Records for processing:

****

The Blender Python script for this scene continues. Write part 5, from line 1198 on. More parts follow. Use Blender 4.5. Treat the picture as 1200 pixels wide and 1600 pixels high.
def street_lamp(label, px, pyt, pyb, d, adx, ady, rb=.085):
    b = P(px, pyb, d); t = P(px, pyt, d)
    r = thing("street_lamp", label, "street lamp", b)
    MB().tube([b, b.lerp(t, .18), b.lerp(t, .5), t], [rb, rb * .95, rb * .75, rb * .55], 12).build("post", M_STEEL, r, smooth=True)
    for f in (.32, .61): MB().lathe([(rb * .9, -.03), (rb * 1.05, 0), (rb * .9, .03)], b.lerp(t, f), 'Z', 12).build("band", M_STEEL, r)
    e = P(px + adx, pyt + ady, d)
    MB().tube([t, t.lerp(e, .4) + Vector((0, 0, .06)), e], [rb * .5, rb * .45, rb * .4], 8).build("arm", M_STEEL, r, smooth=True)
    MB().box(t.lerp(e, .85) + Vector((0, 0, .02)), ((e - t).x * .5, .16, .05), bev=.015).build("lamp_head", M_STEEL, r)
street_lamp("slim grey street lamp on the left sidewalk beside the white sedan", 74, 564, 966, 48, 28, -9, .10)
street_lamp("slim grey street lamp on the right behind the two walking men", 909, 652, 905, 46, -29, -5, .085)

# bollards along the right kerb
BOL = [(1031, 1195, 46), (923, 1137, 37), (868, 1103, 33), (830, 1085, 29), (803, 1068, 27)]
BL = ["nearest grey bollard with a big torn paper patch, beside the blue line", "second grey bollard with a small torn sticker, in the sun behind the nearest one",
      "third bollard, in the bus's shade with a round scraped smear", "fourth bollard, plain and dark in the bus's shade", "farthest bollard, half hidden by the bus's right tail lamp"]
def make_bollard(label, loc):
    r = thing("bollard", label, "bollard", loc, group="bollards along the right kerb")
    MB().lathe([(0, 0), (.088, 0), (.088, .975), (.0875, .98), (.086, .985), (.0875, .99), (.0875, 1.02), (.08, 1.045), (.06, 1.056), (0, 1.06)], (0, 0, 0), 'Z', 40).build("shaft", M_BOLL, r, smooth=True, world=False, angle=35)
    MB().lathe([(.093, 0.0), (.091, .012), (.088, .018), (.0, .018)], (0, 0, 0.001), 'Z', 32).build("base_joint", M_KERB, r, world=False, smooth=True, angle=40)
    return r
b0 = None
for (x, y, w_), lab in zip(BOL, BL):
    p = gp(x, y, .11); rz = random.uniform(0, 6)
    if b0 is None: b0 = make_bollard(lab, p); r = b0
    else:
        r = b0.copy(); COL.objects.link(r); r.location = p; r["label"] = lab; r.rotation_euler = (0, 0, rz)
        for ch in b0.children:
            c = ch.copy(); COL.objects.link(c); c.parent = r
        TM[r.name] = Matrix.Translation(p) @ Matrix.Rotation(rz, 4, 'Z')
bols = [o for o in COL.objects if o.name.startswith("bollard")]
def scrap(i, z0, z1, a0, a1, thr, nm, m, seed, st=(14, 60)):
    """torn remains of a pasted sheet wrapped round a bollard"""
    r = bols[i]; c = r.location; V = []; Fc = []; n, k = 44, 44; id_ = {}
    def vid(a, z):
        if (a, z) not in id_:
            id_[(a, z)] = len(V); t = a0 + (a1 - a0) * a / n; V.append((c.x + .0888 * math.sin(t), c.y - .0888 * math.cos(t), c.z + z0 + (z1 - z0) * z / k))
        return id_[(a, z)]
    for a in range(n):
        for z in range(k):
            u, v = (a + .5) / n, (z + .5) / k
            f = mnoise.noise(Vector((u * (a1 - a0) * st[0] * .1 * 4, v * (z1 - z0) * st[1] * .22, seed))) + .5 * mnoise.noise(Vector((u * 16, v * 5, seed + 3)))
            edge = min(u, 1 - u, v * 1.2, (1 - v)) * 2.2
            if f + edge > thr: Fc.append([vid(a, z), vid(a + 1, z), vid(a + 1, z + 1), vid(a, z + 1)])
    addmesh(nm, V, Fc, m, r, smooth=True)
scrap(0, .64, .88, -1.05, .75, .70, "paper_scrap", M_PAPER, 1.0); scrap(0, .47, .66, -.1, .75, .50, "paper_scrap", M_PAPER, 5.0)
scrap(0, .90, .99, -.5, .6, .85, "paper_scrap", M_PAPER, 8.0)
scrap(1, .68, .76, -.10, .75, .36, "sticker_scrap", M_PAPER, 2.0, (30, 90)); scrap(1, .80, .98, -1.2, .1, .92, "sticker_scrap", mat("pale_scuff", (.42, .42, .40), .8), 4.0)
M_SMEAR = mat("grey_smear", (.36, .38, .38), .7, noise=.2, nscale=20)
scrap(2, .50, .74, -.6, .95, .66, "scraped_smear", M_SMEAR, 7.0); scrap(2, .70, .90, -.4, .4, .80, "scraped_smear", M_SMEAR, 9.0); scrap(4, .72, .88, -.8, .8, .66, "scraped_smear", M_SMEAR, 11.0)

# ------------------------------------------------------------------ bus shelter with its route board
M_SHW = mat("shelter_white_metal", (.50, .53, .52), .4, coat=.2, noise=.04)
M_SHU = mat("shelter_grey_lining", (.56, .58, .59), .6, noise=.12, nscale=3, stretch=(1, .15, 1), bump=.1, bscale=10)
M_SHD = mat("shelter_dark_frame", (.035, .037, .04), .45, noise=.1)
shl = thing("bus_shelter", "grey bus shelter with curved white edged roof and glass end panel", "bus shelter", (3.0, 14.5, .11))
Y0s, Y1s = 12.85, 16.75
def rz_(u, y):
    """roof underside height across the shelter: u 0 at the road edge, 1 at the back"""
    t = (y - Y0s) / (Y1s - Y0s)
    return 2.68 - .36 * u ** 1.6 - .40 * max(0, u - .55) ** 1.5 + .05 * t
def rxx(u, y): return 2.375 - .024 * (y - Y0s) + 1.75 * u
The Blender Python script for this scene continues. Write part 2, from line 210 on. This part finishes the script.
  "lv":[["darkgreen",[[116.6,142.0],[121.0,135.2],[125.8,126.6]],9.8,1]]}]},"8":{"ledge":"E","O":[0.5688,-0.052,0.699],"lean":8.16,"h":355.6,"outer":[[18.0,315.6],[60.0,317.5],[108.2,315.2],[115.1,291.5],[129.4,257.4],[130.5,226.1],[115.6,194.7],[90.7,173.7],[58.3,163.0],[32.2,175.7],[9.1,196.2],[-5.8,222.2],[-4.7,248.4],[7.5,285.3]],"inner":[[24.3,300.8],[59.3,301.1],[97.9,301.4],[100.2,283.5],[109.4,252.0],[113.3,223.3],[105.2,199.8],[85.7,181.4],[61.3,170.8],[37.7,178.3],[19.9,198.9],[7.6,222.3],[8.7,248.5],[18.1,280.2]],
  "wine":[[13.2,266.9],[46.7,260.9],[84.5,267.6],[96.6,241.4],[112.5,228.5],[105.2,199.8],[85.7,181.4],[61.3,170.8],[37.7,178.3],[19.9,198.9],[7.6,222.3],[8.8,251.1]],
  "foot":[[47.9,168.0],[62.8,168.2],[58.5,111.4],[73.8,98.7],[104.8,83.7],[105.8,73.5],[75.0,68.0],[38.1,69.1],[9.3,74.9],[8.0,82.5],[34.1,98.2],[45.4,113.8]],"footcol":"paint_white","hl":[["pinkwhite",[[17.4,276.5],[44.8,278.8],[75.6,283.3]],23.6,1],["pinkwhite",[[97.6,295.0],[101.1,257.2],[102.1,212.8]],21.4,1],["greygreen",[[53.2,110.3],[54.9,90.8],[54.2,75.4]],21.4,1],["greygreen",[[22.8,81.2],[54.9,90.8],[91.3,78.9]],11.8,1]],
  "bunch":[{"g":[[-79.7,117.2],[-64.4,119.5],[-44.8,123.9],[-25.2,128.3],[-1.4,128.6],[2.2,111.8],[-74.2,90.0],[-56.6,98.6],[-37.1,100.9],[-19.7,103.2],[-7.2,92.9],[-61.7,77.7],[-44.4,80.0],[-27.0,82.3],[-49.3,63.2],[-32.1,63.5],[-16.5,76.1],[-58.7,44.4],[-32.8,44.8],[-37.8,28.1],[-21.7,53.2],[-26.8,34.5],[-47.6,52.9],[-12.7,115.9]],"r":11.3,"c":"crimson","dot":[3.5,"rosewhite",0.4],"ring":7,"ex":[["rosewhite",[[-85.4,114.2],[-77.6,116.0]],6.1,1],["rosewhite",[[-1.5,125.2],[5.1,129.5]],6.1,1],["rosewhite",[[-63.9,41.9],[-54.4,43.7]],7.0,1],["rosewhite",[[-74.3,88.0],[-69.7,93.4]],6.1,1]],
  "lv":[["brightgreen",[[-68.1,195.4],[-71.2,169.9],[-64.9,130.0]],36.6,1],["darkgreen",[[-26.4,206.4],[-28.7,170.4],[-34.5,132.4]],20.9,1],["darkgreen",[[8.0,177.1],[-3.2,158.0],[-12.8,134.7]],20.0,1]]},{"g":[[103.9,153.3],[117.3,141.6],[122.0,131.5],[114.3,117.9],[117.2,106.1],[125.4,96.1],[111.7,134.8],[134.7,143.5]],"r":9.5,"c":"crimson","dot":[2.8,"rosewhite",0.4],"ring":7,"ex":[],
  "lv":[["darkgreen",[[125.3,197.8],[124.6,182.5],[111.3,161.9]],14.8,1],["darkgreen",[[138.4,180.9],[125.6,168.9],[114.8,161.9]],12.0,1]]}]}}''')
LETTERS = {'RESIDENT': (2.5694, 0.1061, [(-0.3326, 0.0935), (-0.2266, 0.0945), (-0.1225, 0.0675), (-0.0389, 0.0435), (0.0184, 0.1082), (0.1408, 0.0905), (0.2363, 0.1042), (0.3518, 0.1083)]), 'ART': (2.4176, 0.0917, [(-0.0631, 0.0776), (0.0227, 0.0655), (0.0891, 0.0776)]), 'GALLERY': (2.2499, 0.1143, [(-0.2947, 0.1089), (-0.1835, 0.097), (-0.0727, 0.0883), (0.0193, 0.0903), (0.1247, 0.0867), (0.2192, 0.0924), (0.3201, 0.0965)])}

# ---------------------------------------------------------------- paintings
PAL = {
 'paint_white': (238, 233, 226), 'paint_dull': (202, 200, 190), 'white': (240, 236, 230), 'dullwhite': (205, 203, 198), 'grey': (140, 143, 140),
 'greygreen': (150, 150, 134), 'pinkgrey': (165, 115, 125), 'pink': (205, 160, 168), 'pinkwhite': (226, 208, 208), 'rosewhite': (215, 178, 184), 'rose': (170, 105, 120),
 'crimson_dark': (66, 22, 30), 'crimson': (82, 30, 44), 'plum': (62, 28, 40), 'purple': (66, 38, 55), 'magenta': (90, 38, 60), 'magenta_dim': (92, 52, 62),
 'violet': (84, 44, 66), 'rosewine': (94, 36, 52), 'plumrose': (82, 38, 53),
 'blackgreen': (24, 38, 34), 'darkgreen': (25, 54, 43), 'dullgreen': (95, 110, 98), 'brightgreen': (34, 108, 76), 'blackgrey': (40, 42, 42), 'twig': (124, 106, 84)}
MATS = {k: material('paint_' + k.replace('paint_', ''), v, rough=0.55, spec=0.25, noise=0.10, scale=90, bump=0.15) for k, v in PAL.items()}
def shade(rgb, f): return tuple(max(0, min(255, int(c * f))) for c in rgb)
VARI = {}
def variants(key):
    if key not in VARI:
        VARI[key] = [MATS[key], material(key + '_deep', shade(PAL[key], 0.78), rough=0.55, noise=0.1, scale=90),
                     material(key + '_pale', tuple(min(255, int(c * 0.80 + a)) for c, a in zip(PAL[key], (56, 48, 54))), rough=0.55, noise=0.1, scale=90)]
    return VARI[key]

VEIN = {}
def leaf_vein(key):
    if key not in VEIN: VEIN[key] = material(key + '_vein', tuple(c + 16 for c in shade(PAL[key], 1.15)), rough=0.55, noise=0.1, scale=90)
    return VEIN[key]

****

Requirement: Output, please, only the lines running from the start of the entries through the line that contains "-29, -5, .085)", including both of those lines.

Complete answer:
The Blender Python script for this scene continues. Write part 5, from line 1198 on. More parts follow. Use Blender 4.5. Treat the picture as 1200 pixels wide and 1600 pixels high.
def street_lamp(label, px, pyt, pyb, d, adx, ady, rb=.085):
    b = P(px, pyb, d); t = P(px, pyt, d)
    r = thing("street_lamp", label, "street lamp", b)
    MB().tube([b, b.lerp(t, .18), b.lerp(t, .5), t], [rb, rb * .95, rb * .75, rb * .55], 12).build("post", M_STEEL, r, smooth=True)
    for f in (.32, .61): MB().lathe([(rb * .9, -.03), (rb * 1.05, 0), (rb * .9, .03)], b.lerp(t, f), 'Z', 12).build("band", M_STEEL, r)
    e = P(px + adx, pyt + ady, d)
    MB().tube([t, t.lerp(e, .4) + Vector((0, 0, .06)), e], [rb * .5, rb * .45, rb * .4], 8).build("arm", M_STEEL, r, smooth=True)
    MB().box(t.lerp(e, .85) + Vector((0, 0, .02)), ((e - t).x * .5, .16, .05), bev=.015).build("lamp_head", M_STEEL, r)
street_lamp("slim grey street lamp on the left sidewalk beside the white sedan", 74, 564, 966, 48, 28, -9, .10)
street_lamp("slim grey street lamp on the right behind the two walking men", 909, 652, 905, 46, -29, -5, .085)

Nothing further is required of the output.